Dicere et facere sunt res non eaedem.

Well, people - that was meant to say “saying and doing are not the same…” It looks dodgy to say the least but “si linguae exercitae sunt, intelligentur bene”…I think (I couldn’t say spoken, you know why) Correct as you see fit.

Many people say “I’m going to learn this language and do this language” but in my experience it goes on for a while then the flame extinguished.

It comes at a time when I feel tired but can not give up. It is harder than first thought, especially when the zeal is overshadowed by pure fatigue and school does not include latin - so everything has to be picked out, reviewed, done by me and by my methods. It is very fun but I receive bad feelings when I do no latin in 5 days (like this week) and have insane amounts of coursework.

Then it does not help for example, when I talk to college-educated kids who take half the subjects that I take, latin at the very least 1 hour per night and they come out with random vocabulary unbeknown to me.

Anyhow, I would like to know…after thousands of downloads, how many people have actually stuck with it and completed Latin for Beginners?

Or perhaps Wheelock on your own? Or some course…an aliquod curriculum…

Well I haven’t finished Wheelock but am over halfway finished and still going… hoping to finish it by the end of the year, if I am lucky. :slight_smile:

I have also managed to keep up with my koine since college, which is three years without classes, so that is positive.

Studium vel constitutio non eadem.

Nor is zeal the same thing as constitution.

Slow and steady wins the race, maybe?
I’d think about doing a tiny bit of the language when I’m extremely busy with other stuff.
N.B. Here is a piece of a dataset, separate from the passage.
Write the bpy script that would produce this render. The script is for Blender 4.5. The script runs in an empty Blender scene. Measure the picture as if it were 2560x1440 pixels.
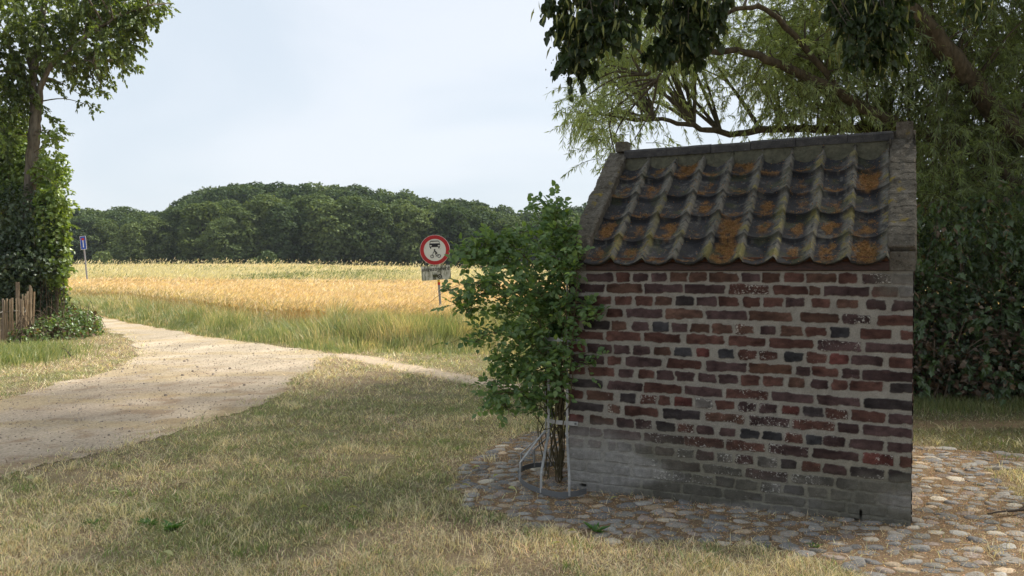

Post a few paradigm, or some new words list on your wall. And recite them in the tiny bit of leisure, if you have any. Continuing how slow it may be is the point, I would say. If you have no such chance just to glance at a wall-post, then recite silently what you had already learned.
A stack of vocabulary cards to carry with you, or of a paradigm, construction, whatever would be a great help in such a case. I’d try making such a stuff another day.

By the way, “tonsor” is no random word! :imp:

A Roman would say:

Aliud est dicere et facere. Or: Dicere non idem est atque facere.

I’d have to agree with that “slow and steady” bit..as you’ve all probably noticed, I’ve been working at a pace that would shame our friend the tortoise. Put it to my credit, though, that what I have learned, I’ve remembered…even whether “magna” is Greek or Latin. :smiley:

Keep at it boy, you’ll do it. Everyone goes through a plateau in a learning a language when the first spark goes, the graft gets in the way of things you have to do and you don’t seem to be advancing. Stick in there, you will.

So I guess my guess to be wrong…any one tell me why?

On these forums it makes me feel terrible when I know not how on earth a certain sentence was made. Check the Learning Latin board now - the subject of accusative. How did that come about?

And it’s also very difficult when some random guy (yes iste) recommends that my latin book be burned. Funny, then difficult…then it makes me angry.